== Data block ==
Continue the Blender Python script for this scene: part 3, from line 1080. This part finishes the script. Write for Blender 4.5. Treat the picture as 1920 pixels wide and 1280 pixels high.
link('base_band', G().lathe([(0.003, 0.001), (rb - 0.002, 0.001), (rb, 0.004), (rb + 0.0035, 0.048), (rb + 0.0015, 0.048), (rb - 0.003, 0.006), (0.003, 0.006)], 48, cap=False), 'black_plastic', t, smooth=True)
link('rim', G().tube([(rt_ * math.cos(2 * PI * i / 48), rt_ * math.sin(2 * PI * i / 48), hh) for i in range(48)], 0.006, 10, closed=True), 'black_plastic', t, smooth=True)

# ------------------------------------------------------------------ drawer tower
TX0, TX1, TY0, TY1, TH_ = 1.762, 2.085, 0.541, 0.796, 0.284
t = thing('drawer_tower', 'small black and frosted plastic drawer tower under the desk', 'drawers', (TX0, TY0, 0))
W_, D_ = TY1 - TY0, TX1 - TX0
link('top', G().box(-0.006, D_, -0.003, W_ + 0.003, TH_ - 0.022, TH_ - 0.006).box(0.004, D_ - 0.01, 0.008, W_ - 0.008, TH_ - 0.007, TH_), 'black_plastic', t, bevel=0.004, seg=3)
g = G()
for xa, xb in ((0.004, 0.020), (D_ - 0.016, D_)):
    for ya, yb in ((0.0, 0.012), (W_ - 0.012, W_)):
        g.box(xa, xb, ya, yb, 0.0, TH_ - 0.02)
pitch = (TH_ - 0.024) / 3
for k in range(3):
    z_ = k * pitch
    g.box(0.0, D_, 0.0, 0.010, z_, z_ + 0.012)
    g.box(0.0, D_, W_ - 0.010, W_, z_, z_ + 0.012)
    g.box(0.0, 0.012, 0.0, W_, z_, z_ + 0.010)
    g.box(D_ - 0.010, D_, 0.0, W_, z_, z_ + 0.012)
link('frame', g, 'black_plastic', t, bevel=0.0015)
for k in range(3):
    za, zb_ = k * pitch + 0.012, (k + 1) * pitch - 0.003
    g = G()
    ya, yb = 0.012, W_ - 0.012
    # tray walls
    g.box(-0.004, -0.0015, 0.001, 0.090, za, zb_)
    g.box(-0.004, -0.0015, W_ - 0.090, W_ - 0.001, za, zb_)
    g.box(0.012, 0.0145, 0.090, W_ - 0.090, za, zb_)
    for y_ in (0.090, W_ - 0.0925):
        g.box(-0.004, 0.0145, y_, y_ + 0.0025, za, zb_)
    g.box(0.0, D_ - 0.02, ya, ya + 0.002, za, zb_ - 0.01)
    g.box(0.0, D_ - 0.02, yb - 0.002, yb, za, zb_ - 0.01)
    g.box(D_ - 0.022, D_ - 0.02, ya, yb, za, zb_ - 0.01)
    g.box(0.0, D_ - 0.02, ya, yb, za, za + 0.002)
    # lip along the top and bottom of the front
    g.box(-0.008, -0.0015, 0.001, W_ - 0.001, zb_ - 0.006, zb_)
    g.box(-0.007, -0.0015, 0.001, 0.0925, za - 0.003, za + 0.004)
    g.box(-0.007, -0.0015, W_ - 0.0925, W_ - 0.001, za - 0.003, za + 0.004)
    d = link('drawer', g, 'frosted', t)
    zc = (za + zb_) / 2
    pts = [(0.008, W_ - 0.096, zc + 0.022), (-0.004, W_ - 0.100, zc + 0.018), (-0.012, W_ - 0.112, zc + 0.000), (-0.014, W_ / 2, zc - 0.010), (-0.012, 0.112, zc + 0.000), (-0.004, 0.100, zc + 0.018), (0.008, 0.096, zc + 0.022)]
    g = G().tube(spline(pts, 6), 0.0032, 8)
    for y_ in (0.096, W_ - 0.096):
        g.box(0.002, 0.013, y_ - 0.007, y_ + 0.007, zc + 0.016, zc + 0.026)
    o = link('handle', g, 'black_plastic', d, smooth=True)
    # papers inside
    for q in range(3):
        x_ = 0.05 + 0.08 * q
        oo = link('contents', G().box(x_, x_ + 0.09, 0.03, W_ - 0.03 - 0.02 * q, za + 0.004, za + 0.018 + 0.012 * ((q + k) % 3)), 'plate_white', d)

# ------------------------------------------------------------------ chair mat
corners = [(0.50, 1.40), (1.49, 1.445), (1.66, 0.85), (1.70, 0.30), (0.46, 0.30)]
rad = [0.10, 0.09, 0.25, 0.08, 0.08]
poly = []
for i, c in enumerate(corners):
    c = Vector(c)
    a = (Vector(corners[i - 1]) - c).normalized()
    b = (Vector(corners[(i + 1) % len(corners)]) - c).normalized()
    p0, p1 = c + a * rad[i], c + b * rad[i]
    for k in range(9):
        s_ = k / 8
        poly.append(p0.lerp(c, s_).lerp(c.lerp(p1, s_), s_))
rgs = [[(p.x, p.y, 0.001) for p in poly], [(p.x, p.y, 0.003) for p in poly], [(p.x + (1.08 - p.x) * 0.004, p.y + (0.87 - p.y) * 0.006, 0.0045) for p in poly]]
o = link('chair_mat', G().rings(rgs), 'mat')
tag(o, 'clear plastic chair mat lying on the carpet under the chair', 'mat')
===
Reproduce the entire listing word for word.

Continue the Blender Python script for this scene: part 3, from line 1080. This part finishes the script. Write for Blender 4.5. Treat the picture as 1920 pixels wide and 1280 pixels high.
link('base_band', G().lathe([(0.003, 0.001), (rb - 0.002, 0.001), (rb, 0.004), (rb + 0.0035, 0.048), (rb + 0.0015, 0.048), (rb - 0.003, 0.006), (0.003, 0.006)], 48, cap=False), 'black_plastic', t, smooth=True)
link('rim', G().tube([(rt_ * math.cos(2 * PI * i / 48), rt_ * math.sin(2 * PI * i / 48), hh) for i in range(48)], 0.006, 10, closed=True), 'black_plastic', t, smooth=True)

# ------------------------------------------------------------------ drawer tower
TX0, TX1, TY0, TY1, TH_ = 1.762, 2.085, 0.541, 0.796, 0.284
t = thing('drawer_tower', 'small black and frosted plastic drawer tower under the desk', 'drawers', (TX0, TY0, 0))
W_, D_ = TY1 - TY0, TX1 - TX0
link('top', G().box(-0.006, D_, -0.003, W_ + 0.003, TH_ - 0.022, TH_ - 0.006).box(0.004, D_ - 0.01, 0.008, W_ - 0.008, TH_ - 0.007, TH_), 'black_plastic', t, bevel=0.004, seg=3)
g = G()
for xa, xb in ((0.004, 0.020), (D_ - 0.016, D_)):
    for ya, yb in ((0.0, 0.012), (W_ - 0.012, W_)):
        g.box(xa, xb, ya, yb, 0.0, TH_ - 0.02)
pitch = (TH_ - 0.024) / 3
for k in range(3):
    z_ = k * pitch
    g.box(0.0, D_, 0.0, 0.010, z_, z_ + 0.012)
    g.box(0.0, D_, W_ - 0.010, W_, z_, z_ + 0.012)
    g.box(0.0, 0.012, 0.0, W_, z_, z_ + 0.010)
    g.box(D_ - 0.010, D_, 0.0, W_, z_, z_ + 0.012)
link('frame', g, 'black_plastic', t, bevel=0.0015)
for k in range(3):
    za, zb_ = k * pitch + 0.012, (k + 1) * pitch - 0.003
    g = G()
    ya, yb = 0.012, W_ - 0.012
    # tray walls
    g.box(-0.004, -0.0015, 0.001, 0.090, za, zb_)
    g.box(-0.004, -0.0015, W_ - 0.090, W_ - 0.001, za, zb_)
    g.box(0.012, 0.0145, 0.090, W_ - 0.090, za, zb_)
    for y_ in (0.090, W_ - 0.0925):
        g.box(-0.004, 0.0145, y_, y_ + 0.0025, za, zb_)
    g.box(0.0, D_ - 0.02, ya, ya + 0.002, za, zb_ - 0.01)
    g.box(0.0, D_ - 0.02, yb - 0.002, yb, za, zb_ - 0.01)
    g.box(D_ - 0.022, D_ - 0.02, ya, yb, za, zb_ - 0.01)
    g.box(0.0, D_ - 0.02, ya, yb, za, za + 0.002)
    # lip along the top and bottom of the front
    g.box(-0.008, -0.0015, 0.001, W_ - 0.001, zb_ - 0.006, zb_)
    g.box(-0.007, -0.0015, 0.001, 0.0925, za - 0.003, za + 0.004)
    g.box(-0.007, -0.0015, W_ - 0.0925, W_ - 0.001, za - 0.003, za + 0.004)
    d = link('drawer', g, 'frosted', t)
    zc = (za + zb_) / 2
    pts = [(0.008, W_ - 0.096, zc + 0.022), (-0.004, W_ - 0.100, zc + 0.018), (-0.012, W_ - 0.112, zc + 0.000), (-0.014, W_ / 2, zc - 0.010), (-0.012, 0.112, zc + 0.000), (-0.004, 0.100, zc + 0.018), (0.008, 0.096, zc + 0.022)]
    g = G().tube(spline(pts, 6), 0.0032, 8)
    for y_ in (0.096, W_ - 0.096):
        g.box(0.002, 0.013, y_ - 0.007, y_ + 0.007, zc + 0.016, zc + 0.026)
    o = link('handle', g, 'black_plastic', d, smooth=True)
    # papers inside
    for q in range(3):
        x_ = 0.05 + 0.08 * q
        oo = link('contents', G().box(x_, x_ + 0.09, 0.03, W_ - 0.03 - 0.02 * q, za + 0.004, za + 0.018 + 0.012 * ((q + k) % 3)), 'plate_white', d)

# ------------------------------------------------------------------ chair mat
corners = [(0.50, 1.40), (1.49, 1.445), (1.66, 0.85), (1.70, 0.30), (0.46, 0.30)]
rad = [0.10, 0.09, 0.25, 0.08, 0.08]
poly = []
for i, c in enumerate(corners):
    c = Vector(c)
    a = (Vector(corners[i - 1]) - c).normalized()
    b = (Vector(corners[(i + 1) % len(corners)]) - c).normalized()
    p0, p1 = c + a * rad[i], c + b * rad[i]
    for k in range(9):
        s_ = k / 8
        poly.append(p0.lerp(c, s_).lerp(c.lerp(p1, s_), s_))
rgs = [[(p.x, p.y, 0.001) for p in poly], [(p.x, p.y, 0.003) for p in poly], [(p.x + (1.08 - p.x) * 0.004, p.y + (0.87 - p.y) * 0.006, 0.0045) for p in poly]]
o = link('chair_mat', G().rings(rgs), 'mat')
tag(o, 'clear plastic chair mat lying on the carpet under the chair', 'mat')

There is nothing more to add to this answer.